Zappa Plays Zappa

Date and Venue 22 December 2012 | The Commodore Ballroom

Reviewer Roger Wayne Eberle

 


If you like the father, you’ll probably appreciate the fun that Frank’s little boy, Dweezil, brings to his stage performance in Zappa Plays Zappa.

It is a rainy Saturday night, the lines are long; the wait is cold, but the foreshadowing winds of changing tempo are strong; they blow us upstairs into the Commodore Ballroom and as we fill the house to receive a musical revelation, there is soon no room for anybody on the massive dance floor in front of the stage to do anything more than a shimmy-shuffle-down. The difference between Little Willy and little Dweezil , though, is that Frank’s boy really does know when and how to go home, and he brings this sell-out crowd with him on his way there again and again.

‘Brilliant but crude’ is one way to describe the lyrics of Frank Zappa, and vocalist Ben Thomas does a pretty fine job of bringing all that dynamo hum to life in this son of a blazing gun of a show. There’s no doubting Thomas has an edge and a sizzle to his style, and none ought dare emulate the cover boy of Joe’s Garage without plenty more than a dash of pizzazz, but vocals are only a small part of this night’s performance.

Dweezil’s electric guitar is the big thing most die-hard-core fans have come out tonight to see, and as his blazing fingers alight for flash upon flash upon flash of brilliant spontaneous combustion, he makes his instrument speak with an abandoned almost reckless precision throughout the amplified room, directly into the rapt souls gathered at his audible altar of artistry.

Just when it seems at times that the man is shredding on cue, he accelerates to accentuate a riff in an intensified arpeggio, or explodes the myth of predictability with an intriguing series of inversions. This is what ears are for.

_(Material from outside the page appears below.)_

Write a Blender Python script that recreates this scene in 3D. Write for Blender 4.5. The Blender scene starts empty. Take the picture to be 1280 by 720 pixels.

Every now and then a smoking hot backup band comes along to make a decent guitar player like Frank’s son look even better than the son of a guitar legend ought to look. Joe Travers kicks more than a pedal on drums and his solo work is as astounding as the phenomenal work of Pete Griffin on bass, Chris Norton on Keyboards, and Scheila Gonzalez on saxophone. Together they rocked the house.